Material provided –
-=-=-
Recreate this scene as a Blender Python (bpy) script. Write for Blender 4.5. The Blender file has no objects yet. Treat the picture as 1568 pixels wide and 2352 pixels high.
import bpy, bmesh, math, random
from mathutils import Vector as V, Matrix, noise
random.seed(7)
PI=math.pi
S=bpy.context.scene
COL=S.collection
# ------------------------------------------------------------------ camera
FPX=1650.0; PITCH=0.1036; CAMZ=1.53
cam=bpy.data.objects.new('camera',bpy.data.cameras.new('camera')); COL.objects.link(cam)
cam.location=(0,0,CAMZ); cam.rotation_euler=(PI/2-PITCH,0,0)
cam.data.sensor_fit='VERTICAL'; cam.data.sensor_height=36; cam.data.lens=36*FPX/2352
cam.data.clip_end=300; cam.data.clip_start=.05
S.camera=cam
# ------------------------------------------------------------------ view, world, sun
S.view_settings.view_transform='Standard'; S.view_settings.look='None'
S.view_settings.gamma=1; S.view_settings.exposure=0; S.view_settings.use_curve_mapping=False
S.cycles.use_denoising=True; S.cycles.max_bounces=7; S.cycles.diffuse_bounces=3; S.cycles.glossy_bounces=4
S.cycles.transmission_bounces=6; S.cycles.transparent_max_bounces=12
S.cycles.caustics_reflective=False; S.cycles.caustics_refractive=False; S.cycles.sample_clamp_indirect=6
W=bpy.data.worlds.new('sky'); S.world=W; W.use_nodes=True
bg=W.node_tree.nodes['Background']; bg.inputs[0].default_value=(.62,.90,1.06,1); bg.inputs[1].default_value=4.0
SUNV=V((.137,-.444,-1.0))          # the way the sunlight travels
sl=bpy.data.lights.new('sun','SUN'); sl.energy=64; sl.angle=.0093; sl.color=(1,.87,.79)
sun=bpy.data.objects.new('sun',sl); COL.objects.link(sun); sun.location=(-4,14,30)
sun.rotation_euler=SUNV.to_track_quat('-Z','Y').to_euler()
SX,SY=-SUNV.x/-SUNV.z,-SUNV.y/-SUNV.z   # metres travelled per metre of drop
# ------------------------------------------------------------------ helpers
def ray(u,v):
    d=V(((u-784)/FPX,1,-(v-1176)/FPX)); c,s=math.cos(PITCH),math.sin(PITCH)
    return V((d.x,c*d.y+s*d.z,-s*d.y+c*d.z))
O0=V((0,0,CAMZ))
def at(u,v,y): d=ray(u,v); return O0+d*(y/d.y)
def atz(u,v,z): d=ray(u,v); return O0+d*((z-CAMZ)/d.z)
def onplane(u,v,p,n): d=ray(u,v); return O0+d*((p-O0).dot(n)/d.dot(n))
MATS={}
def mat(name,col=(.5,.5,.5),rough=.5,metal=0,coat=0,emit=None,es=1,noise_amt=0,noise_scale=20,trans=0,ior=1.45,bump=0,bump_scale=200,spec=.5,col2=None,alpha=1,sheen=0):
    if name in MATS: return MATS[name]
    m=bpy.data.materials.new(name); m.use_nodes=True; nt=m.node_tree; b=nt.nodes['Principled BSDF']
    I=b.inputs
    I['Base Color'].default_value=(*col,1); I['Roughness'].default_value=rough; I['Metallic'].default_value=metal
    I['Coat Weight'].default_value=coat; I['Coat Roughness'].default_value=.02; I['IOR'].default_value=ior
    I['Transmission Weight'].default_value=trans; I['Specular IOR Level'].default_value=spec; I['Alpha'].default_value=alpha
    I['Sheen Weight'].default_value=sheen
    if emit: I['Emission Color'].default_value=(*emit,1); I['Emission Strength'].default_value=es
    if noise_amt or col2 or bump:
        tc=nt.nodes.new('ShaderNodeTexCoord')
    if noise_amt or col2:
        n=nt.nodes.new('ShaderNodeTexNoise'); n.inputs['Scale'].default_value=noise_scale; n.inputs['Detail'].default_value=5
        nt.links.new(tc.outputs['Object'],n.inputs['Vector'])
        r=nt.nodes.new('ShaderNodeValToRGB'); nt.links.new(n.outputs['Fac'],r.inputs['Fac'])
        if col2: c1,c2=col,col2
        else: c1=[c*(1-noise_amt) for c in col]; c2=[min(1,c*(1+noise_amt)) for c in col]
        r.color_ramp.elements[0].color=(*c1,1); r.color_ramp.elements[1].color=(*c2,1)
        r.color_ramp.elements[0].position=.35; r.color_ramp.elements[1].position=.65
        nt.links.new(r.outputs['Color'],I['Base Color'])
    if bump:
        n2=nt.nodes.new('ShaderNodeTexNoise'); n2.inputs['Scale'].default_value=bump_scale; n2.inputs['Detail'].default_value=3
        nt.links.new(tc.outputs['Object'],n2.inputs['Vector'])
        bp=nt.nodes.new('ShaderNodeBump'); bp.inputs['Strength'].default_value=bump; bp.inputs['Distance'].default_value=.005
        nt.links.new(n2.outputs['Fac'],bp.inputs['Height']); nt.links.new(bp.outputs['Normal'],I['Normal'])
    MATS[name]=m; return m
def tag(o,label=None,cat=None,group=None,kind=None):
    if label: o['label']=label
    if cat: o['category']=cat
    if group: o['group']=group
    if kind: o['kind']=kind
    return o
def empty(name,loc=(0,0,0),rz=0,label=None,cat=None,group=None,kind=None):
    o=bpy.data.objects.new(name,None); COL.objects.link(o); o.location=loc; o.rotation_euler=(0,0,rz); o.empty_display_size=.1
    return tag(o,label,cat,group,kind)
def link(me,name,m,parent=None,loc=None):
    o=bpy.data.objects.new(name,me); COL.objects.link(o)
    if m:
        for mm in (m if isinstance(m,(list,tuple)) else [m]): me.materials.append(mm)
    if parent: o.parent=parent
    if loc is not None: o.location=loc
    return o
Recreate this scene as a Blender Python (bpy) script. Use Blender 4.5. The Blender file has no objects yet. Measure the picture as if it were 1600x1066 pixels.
-=-=-
Problem description – Make an exact copy of the listing, including every line.

Exercise result –
Recreate this scene as a Blender Python (bpy) script. Write for Blender 4.5. The Blender file has no objects yet. Treat the picture as 1568 pixels wide and 2352 pixels high.
import bpy, bmesh, math, random
from mathutils import Vector as V, Matrix, noise
random.seed(7)
PI=math.pi
S=bpy.context.scene
COL=S.collection
# ------------------------------------------------------------------ camera
FPX=1650.0; PITCH=0.1036; CAMZ=1.53
cam=bpy.data.objects.new('camera',bpy.data.cameras.new('camera')); COL.objects.link(cam)
cam.location=(0,0,CAMZ); cam.rotation_euler=(PI/2-PITCH,0,0)
cam.data.sensor_fit='VERTICAL'; cam.data.sensor_height=36; cam.data.lens=36*FPX/2352
cam.data.clip_end=300; cam.data.clip_start=.05
S.camera=cam
# ------------------------------------------------------------------ view, world, sun
S.view_settings.view_transform='Standard'; S.view_settings.look='None'
S.view_settings.gamma=1; S.view_settings.exposure=0; S.view_settings.use_curve_mapping=False
S.cycles.use_denoising=True; S.cycles.max_bounces=7; S.cycles.diffuse_bounces=3; S.cycles.glossy_bounces=4
S.cycles.transmission_bounces=6; S.cycles.transparent_max_bounces=12
S.cycles.caustics_reflective=False; S.cycles.caustics_refractive=False; S.cycles.sample_clamp_indirect=6
W=bpy.data.worlds.new('sky'); S.world=W; W.use_nodes=True
bg=W.node_tree.nodes['Background']; bg.inputs[0].default_value=(.62,.90,1.06,1); bg.inputs[1].default_value=4.0
SUNV=V((.137,-.444,-1.0))          # the way the sunlight travels
sl=bpy.data.lights.new('sun','SUN'); sl.energy=64; sl.angle=.0093; sl.color=(1,.87,.79)
sun=bpy.data.objects.new('sun',sl); COL.objects.link(sun); sun.location=(-4,14,30)
sun.rotation_euler=SUNV.to_track_quat('-Z','Y').to_euler()
SX,SY=-SUNV.x/-SUNV.z,-SUNV.y/-SUNV.z   # metres travelled per metre of drop
# ------------------------------------------------------------------ helpers
def ray(u,v):
    d=V(((u-784)/FPX,1,-(v-1176)/FPX)); c,s=math.cos(PITCH),math.sin(PITCH)
    return V((d.x,c*d.y+s*d.z,-s*d.y+c*d.z))
O0=V((0,0,CAMZ))
def at(u,v,y): d=ray(u,v); return O0+d*(y/d.y)
def atz(u,v,z): d=ray(u,v); return O0+d*((z-CAMZ)/d.z)
def onplane(u,v,p,n): d=ray(u,v); return O0+d*((p-O0).dot(n)/d.dot(n))
MATS={}
def mat(name,col=(.5,.5,.5),rough=.5,metal=0,coat=0,emit=None,es=1,noise_amt=0,noise_scale=20,trans=0,ior=1.45,bump=0,bump_scale=200,spec=.5,col2=None,alpha=1,sheen=0):
    if name in MATS: return MATS[name]
    m=bpy.data.materials.new(name); m.use_nodes=True; nt=m.node_tree; b=nt.nodes['Principled BSDF']
    I=b.inputs
    I['Base Color'].default_value=(*col,1); I['Roughness'].default_value=rough; I['Metallic'].default_value=metal
    I['Coat Weight'].default_value=coat; I['Coat Roughness'].default_value=.02; I['IOR'].default_value=ior
    I['Transmission Weight'].default_value=trans; I['Specular IOR Level'].default_value=spec; I['Alpha'].default_value=alpha
    I['Sheen Weight'].default_value=sheen
    if emit: I['Emission Color'].default_value=(*emit,1); I['Emission Strength'].default_value=es
    if noise_amt or col2 or bump:
        tc=nt.nodes.new('ShaderNodeTexCoord')
    if noise_amt or col2:
        n=nt.nodes.new('ShaderNodeTexNoise'); n.inputs['Scale'].default_value=noise_scale; n.inputs['Detail'].default_value=5
        nt.links.new(tc.outputs['Object'],n.inputs['Vector'])
        r=nt.nodes.new('ShaderNodeValToRGB'); nt.links.new(n.outputs['Fac'],r.inputs['Fac'])
        if col2: c1,c2=col,col2
        else: c1=[c*(1-noise_amt) for c in col]; c2=[min(1,c*(1+noise_amt)) for c in col]
        r.color_ramp.elements[0].color=(*c1,1); r.color_ramp.elements[1].color=(*c2,1)
        r.color_ramp.elements[0].position=.35; r.color_ramp.elements[1].position=.65
        nt.links.new(r.outputs['Color'],I['Base Color'])
    if bump:
        n2=nt.nodes.new('ShaderNodeTexNoise'); n2.inputs['Scale'].default_value=bump_scale; n2.inputs['Detail'].default_value=3
        nt.links.new(tc.outputs['Object'],n2.inputs['Vector'])
        bp=nt.nodes.new('ShaderNodeBump'); bp.inputs['Strength'].default_value=bump; bp.inputs['Distance'].default_value=.005
        nt.links.new(n2.outputs['Fac'],bp.inputs['Height']); nt.links.new(bp.outputs['Normal'],I['Normal'])
    MATS[name]=m; return m
def tag(o,label=None,cat=None,group=None,kind=None):
    if label: o['label']=label
    if cat: o['category']=cat
    if group: o['group']=group
    if kind: o['kind']=kind
    return o
def empty(name,loc=(0,0,0),rz=0,label=None,cat=None,group=None,kind=None):
    o=bpy.data.objects.new(name,None); COL.objects.link(o); o.location=loc; o.rotation_euler=(0,0,rz); o.empty_display_size=.1
    return tag(o,label,cat,group,kind)
def link(me,name,m,parent=None,loc=None):
    o=bpy.data.objects.new(name,me); COL.objects.link(o)
    if m:
        for mm in (m if isinstance(m,(list,tuple)) else [m]): me.materials.append(mm)
    if parent: o.parent=parent
    if loc is not None: o.location=loc
    return o
Recreate this scene as a Blender Python (bpy) script. Use Blender 4.5. The Blender file has no objects yet. Measure the picture as if it were 1600x1066 pixels.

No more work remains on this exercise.